Hola, where is everyone?

Stephanie: how was Dallas? Was that this past weekend? I don't 'member.

I went to San Antonio with my friend Christine, and we our friend Janie who drove down from Austin. After hanging out in San Antonio all day, we decided to take a detour to Bandera, TX, a small Texas town about 45 minutes outside of SA. Christine insisted that every Americana/alt. country artist has sung about Bandera, although she could only name three (two of them are brothers and were born there -- Bruce and Charlie Robison -- and the only other person she could name was Robert Earl Keen). She tried to sneak Lyle Lovett in there, but I knew better ;)

When I told my friend Russ that we would be going to Bandera, he told us to "be careful of the deer. No, really, be careful of the deer. That's my grandfatherly advice to you." We didn't end up hitting any deer, but damn was it a long, curvy, hilly road. We sang old tunes to pass the time.

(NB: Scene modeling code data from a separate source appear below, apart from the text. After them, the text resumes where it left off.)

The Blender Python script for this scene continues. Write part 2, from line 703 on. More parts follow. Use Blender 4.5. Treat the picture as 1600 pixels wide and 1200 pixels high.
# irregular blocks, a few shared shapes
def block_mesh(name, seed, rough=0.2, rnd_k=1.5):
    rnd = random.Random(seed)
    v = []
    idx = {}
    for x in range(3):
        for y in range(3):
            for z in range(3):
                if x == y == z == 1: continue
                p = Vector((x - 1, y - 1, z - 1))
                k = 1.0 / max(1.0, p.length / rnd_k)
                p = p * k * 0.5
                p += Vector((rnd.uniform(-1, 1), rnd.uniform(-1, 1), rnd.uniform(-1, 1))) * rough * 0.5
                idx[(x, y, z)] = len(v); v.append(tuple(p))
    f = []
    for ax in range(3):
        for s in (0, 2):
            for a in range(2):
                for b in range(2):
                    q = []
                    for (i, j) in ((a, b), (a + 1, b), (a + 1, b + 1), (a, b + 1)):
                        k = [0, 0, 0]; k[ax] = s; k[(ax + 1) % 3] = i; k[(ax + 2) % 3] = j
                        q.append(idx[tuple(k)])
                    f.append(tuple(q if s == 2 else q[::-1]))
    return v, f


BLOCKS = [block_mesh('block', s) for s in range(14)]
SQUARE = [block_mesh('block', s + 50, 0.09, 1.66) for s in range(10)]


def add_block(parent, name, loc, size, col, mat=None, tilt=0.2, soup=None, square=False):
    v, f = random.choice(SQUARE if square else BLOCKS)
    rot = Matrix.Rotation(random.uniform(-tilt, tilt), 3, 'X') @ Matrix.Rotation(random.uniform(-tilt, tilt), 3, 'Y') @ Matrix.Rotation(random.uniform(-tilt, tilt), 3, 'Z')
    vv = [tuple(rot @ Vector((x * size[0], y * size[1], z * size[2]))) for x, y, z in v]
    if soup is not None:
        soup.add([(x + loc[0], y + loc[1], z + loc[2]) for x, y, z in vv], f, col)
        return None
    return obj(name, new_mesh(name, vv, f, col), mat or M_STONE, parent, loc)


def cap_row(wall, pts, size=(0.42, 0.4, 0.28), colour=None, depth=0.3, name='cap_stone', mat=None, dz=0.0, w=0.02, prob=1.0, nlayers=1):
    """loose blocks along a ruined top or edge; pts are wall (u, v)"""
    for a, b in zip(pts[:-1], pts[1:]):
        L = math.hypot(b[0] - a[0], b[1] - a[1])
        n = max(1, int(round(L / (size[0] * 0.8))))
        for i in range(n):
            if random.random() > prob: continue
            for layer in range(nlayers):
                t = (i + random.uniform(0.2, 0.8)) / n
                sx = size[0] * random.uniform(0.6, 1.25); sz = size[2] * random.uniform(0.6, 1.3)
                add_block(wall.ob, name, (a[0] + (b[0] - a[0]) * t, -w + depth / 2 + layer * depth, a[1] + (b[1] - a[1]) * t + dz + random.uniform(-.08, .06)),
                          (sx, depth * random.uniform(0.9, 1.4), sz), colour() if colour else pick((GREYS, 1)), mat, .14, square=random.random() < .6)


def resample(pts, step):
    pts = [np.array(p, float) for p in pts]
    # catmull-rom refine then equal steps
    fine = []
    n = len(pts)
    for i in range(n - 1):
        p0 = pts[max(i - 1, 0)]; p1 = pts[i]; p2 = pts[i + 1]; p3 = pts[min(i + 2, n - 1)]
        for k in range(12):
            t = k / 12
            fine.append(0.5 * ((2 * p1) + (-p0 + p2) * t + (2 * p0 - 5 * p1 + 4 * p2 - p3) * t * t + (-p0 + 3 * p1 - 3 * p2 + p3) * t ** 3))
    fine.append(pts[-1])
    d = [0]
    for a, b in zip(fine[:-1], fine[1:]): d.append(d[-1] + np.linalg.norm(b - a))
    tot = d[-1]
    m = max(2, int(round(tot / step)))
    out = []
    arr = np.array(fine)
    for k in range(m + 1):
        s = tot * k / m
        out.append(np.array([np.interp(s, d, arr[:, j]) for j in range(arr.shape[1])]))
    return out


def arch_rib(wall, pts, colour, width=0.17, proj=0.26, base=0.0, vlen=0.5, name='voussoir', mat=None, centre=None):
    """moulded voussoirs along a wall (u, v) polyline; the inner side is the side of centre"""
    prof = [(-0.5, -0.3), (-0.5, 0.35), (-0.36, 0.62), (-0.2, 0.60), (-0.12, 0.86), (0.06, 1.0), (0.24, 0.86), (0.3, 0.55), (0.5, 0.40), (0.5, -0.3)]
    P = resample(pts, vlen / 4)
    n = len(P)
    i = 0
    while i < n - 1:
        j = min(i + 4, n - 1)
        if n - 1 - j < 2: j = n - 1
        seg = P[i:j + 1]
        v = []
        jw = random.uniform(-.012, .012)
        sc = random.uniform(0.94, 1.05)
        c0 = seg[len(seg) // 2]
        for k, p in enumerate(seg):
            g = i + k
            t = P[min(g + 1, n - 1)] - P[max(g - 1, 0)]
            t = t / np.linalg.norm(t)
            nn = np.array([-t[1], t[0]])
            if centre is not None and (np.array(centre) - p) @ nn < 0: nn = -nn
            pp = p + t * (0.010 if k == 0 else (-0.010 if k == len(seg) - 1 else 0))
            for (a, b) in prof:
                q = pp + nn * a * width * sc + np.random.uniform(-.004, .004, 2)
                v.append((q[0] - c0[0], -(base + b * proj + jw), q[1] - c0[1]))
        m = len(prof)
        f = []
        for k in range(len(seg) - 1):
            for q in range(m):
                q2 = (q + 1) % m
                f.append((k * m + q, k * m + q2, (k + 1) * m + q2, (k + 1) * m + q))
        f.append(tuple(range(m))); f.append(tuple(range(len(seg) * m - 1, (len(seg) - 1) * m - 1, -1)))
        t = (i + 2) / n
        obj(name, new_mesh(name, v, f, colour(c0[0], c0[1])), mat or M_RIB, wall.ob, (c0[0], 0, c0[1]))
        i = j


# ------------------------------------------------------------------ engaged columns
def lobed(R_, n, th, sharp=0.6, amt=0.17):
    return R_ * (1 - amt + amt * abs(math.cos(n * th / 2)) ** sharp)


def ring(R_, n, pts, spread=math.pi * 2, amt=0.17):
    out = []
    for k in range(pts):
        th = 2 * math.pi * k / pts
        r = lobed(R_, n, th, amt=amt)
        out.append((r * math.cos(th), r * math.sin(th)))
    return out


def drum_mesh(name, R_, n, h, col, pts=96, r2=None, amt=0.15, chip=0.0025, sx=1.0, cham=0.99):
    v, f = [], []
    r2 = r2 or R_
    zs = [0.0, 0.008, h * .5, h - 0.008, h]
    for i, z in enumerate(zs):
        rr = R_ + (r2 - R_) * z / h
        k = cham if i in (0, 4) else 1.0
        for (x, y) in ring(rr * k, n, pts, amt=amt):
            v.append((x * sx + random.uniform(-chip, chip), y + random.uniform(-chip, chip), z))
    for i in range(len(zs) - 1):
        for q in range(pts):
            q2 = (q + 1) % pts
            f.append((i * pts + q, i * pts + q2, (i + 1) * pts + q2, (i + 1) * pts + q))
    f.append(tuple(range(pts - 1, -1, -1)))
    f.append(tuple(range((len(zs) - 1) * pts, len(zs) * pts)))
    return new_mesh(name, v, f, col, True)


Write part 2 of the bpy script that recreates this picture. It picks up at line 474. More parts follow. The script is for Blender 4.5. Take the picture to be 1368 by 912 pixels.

Unfortunately we didn't get to Bandera until around 8 p.m. on Sat. night, so most of the quaint stores were closed. We did eat some BBQ at what appeared to be an institution in the town -- a place called Busbee's. At the restaurant, we learned that we were in "the cowboy capital of the world." Afterwards, went to a honky tonk by the name of Cabarat (my spelling is for shit, sorry) because the lady at the restaurant said she liked it best there, because the "the boy who runs it is a good kid." When we got there, the man who took our money at the door told us to "watch out for the cowboys." On the walls hung pictures of famous Americana/alt. country artists. The person selling CD's told us that "there are two people in the world. those who were Texans and those who wish they were." He was from Arlington and had on a leather vest with his intials engraved across one shoulder.

Oh yes, there were a few dude ranches in Bandera. I bet that it would be a very fun thing to do for the next trip there.

I think that the people in Bandera probably assumed that I had never been to a honky tonk before, which I found amusing as all get out.